Ottobre 2023 è stato rovente, battendo il record delle temperature! 

Questo approssimativamente è il titolo che molte testate hanno proposto, dedicando un articolo all’argomento.
Senza – ovviamente – dimenticare l’immancabile cantilena sull’eliminazione della CO2 (che però serve per mantenere la vita su questo Pianeta!). 

Caldo “rovente” dunque.
Secondo l’osservatorio europeo Copernicus, il più caldo mai registrato, il più caldo di sempre con un incremento di 0.4 gradi centigradi rispetto al record rprecedente, egistrato a ottobre 2019.

Non mancano i commenti degli esperti “La quantità di record che stiamo superando è scioccante”, spiega la Burgess, vicedirettrice dell’osservatorio.

Inutile dire che “un pianeta più caldo porta a eventi meteorologici più estremi e intensi come gravi siccità o uragani che trattengono più acqua”, dichiara Schlosser, vicepresidente del Global Futures Laboratory dell’Arizona State University, addossando così, gran parte della responsabilità dei disastri idrogeologici – che si trasformano in tragedie (come accaduto nel nostro Paese) – al clima, invece che all’imperizia umana. 

Poi c’è il problema dei combustibili fossili per cui “la produzione di carbone deve diminuire drasticamente per affrontare il cambiamento climatico, ma i piani e le proiezioni governative porterebbero a un aumento della produzione globale fino al 2030 e della produzione globale di petrolio e gas almeno fino al 2050”, si legge nel Production Gap Report delle Nazioni Unite.

Il rapporto esamina la disparità tra gli obiettivi climatici e i piani di estrazione dei combustibili fossili.
Un divario che è rimasto sostanzialmente invariato da quando è stato quantificato per la prima volta nel 2019.

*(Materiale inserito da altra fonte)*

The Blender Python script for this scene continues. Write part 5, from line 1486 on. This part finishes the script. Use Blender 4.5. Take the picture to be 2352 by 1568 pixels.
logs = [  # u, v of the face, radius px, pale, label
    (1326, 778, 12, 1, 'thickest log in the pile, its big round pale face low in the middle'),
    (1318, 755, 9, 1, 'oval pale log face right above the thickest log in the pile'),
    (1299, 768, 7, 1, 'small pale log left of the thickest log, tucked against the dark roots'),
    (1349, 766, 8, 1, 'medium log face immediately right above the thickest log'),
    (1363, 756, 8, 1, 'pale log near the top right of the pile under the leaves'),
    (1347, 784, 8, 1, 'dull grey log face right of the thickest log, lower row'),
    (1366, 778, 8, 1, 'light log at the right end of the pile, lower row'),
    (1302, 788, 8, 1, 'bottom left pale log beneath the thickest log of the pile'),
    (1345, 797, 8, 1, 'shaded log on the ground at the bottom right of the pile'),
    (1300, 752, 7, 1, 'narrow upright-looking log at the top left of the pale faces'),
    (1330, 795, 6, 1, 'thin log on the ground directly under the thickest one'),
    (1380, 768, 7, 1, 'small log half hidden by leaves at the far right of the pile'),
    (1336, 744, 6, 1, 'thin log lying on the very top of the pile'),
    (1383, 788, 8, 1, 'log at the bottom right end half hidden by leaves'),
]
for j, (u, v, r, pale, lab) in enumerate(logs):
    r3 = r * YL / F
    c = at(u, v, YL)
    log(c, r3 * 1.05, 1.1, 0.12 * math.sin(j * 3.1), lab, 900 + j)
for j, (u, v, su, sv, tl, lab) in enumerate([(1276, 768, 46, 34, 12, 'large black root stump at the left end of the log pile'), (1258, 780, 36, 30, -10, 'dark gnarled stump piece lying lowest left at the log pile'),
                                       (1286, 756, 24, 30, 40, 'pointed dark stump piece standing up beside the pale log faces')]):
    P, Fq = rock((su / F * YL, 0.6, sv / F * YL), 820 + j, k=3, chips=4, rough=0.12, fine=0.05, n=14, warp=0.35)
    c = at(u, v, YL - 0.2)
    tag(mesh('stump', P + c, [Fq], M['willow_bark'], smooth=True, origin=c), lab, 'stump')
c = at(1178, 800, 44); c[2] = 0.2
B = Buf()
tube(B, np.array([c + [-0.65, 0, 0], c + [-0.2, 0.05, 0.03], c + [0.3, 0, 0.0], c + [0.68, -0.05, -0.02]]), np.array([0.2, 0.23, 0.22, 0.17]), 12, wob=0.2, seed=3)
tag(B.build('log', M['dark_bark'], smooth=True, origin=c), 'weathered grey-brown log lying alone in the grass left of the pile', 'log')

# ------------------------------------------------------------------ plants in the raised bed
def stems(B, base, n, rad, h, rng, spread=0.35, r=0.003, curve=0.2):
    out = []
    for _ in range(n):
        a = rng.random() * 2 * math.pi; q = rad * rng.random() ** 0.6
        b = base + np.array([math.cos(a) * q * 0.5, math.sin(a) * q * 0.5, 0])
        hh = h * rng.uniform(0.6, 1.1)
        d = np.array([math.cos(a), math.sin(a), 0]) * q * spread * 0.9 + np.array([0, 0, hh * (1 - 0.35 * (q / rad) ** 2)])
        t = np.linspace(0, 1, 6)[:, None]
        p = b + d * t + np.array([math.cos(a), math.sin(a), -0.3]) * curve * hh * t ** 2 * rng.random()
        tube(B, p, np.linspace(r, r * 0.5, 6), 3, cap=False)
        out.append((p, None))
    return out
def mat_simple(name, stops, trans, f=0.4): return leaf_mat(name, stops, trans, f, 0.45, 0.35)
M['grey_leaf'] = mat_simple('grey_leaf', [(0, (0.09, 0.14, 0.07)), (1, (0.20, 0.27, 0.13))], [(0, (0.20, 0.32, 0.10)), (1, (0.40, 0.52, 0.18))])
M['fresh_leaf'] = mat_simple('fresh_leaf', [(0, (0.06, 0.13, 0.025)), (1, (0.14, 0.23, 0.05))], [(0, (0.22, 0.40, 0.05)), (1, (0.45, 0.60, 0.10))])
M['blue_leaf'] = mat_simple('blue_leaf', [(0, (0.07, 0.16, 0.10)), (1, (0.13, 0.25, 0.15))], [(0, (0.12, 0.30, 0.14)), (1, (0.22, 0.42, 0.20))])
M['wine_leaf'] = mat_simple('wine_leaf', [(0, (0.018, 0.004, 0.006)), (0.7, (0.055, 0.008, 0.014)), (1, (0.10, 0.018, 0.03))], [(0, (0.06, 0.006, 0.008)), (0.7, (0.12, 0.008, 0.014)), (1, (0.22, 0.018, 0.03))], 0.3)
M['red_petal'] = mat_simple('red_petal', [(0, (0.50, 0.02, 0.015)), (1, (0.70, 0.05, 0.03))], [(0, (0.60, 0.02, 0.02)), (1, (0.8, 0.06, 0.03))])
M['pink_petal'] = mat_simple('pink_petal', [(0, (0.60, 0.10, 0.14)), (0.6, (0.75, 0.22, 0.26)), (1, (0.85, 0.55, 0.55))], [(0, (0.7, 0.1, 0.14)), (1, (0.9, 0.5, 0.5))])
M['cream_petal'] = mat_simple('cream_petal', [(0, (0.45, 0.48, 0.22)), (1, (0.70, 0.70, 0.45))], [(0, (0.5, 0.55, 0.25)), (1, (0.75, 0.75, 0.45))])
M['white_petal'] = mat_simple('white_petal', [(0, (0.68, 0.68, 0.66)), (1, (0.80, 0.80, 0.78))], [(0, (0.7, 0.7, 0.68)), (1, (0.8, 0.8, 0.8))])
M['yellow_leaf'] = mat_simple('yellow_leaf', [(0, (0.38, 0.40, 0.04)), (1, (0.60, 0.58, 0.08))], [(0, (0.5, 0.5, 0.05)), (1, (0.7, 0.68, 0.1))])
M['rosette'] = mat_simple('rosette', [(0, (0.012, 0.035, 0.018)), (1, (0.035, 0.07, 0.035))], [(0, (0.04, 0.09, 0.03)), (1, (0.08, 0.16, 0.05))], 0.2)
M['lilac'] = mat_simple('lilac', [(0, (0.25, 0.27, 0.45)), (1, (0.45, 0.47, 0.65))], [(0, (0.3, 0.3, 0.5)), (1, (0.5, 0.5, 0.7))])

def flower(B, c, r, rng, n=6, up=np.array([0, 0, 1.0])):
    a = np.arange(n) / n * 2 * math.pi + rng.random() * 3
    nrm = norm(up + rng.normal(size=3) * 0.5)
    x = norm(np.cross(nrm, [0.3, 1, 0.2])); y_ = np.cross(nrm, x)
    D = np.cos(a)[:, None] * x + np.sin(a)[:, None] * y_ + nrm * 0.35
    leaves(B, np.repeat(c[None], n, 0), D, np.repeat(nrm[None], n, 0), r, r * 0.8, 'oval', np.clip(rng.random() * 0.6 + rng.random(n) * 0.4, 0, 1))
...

I Paesi dovrebbero puntare a un’eliminazione quasi totale della produzione e dell’uso del carbone entro il 2040 e a una riduzione combinata della produzione e dell’uso di petrolio e gas di tre quarti entro il 2050 rispetto ai livelli del 2020, come minimo.
Ma, secondo Del Papa, non ci riusciranno.

La transizione energetica necessaria per raggiungere le emissioni nette a zero è minata.
Il fatto è che non siamo pronti.

Nemmeno per l’automotive, sebbene “Repubblica” in un lungo articolo racconti la storiella della “grande bellezza della ricarica” attraverso l’esageratamente lungo viaggio di due ragazzi in auto elettrica, che, mentre ricaricano, possono godere del fascino di monumenti, paesaggi e bellezze italiche che si presentano davanti ai loro occhi. 

Una storiella, appunto.
Inutile sberleffo che pretende di giocare con la presunta ingenuità dell’automobilista medio che fa già molta fatica ad arrendersi alle code e al traffico.
Ci si chiede se riuscirà mai ad abituarsi ad una ricarica di ore, raggiunegendo l’agognata meta impiegando almeno il triplo del tempo attuale.

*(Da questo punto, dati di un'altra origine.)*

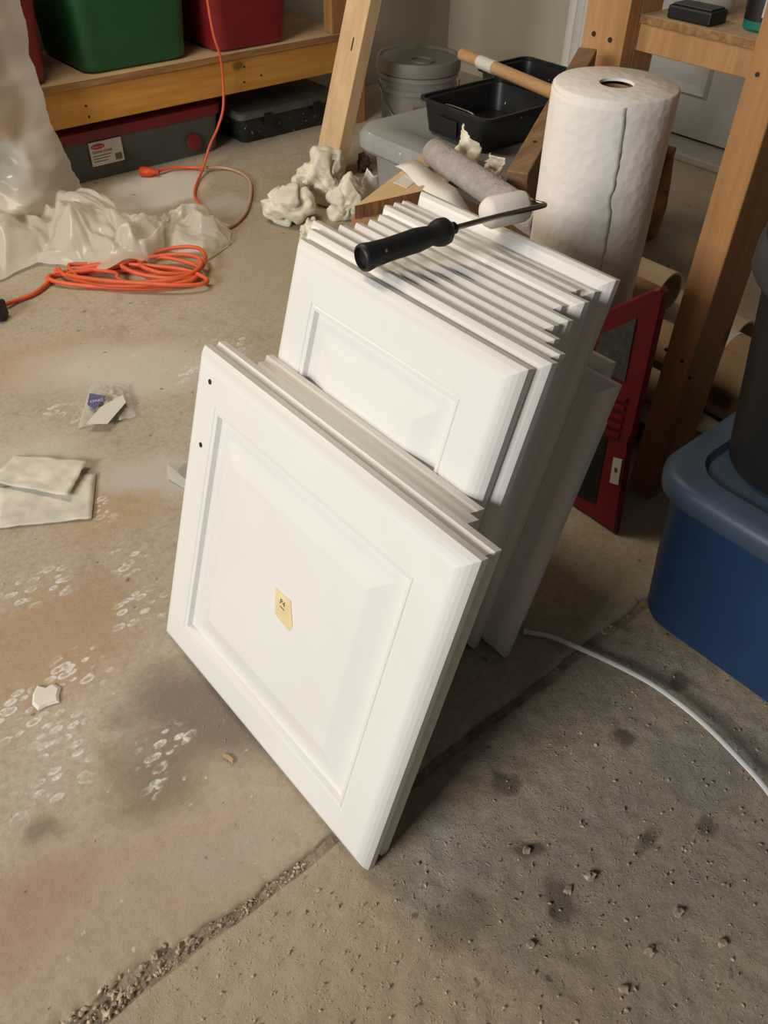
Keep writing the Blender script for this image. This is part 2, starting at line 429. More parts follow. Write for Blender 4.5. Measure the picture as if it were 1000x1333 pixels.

Non sarebbe meglio una carrozza trainata da cavalli?

In realtà, sottolinea Del Papa, “Repubblica”, giornale gestito da industriali che hanno investito milioni di euro nella mobilità elettrica, sembra “promuovore” notizie di questo tipo e “suggerire” di cogliere i “vantaggi” di questa nuova mobilità.

Un nuovo modo di viaggiare (spiega il quotidiano) che “si allontana dall’ossessione della velocità del nostro sistema iper-consumistico che ha creato la crisi ambientale. Ma il tempo che “perdiamo”, in realtà è tempo che facciamo guadagnare al Pianeta” (sic!)

Così, l’auto, simbolo della velocità, della potenza, nella sequenza stop-pienodibenzina-riparto costringe alla lentezza, situazione insostenibile, che qualcuno vorrebbe far passare per etica.